[Excerpt from a dataset]
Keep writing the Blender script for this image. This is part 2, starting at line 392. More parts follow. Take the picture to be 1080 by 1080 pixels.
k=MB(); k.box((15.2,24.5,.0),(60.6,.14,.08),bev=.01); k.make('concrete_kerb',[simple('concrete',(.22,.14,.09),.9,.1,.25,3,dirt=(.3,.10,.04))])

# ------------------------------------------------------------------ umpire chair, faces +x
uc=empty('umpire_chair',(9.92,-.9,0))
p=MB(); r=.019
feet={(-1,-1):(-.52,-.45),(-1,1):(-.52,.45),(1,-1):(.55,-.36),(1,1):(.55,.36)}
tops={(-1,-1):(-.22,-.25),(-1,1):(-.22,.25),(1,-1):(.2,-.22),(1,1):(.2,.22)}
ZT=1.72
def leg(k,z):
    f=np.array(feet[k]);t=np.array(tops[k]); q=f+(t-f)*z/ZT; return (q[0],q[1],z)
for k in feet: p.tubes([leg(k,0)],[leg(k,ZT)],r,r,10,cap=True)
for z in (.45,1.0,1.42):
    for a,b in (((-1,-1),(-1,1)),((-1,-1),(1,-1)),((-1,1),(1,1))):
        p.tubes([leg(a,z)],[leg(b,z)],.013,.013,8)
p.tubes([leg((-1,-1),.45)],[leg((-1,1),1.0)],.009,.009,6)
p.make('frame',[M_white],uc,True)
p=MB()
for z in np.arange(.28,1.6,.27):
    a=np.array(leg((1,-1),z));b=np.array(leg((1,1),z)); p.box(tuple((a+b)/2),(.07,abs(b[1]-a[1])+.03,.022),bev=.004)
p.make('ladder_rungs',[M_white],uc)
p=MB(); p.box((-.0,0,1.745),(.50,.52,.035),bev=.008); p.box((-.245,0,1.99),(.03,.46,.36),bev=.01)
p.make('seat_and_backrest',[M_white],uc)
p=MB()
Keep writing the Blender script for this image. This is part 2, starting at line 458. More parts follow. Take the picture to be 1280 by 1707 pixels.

**DIRECTIONS FOR THIS TASK:**
Give every line of the material that includes the string "pixels".

**RESPONSE:**
Keep writing the Blender script for this image. This is part 2, starting at line 392. More parts follow. Take the picture to be 1080 by 1080 pixels.
Keep writing the Blender script for this image. This is part 2, starting at line 458. More parts follow. Take the picture to be 1280 by 1707 pixels.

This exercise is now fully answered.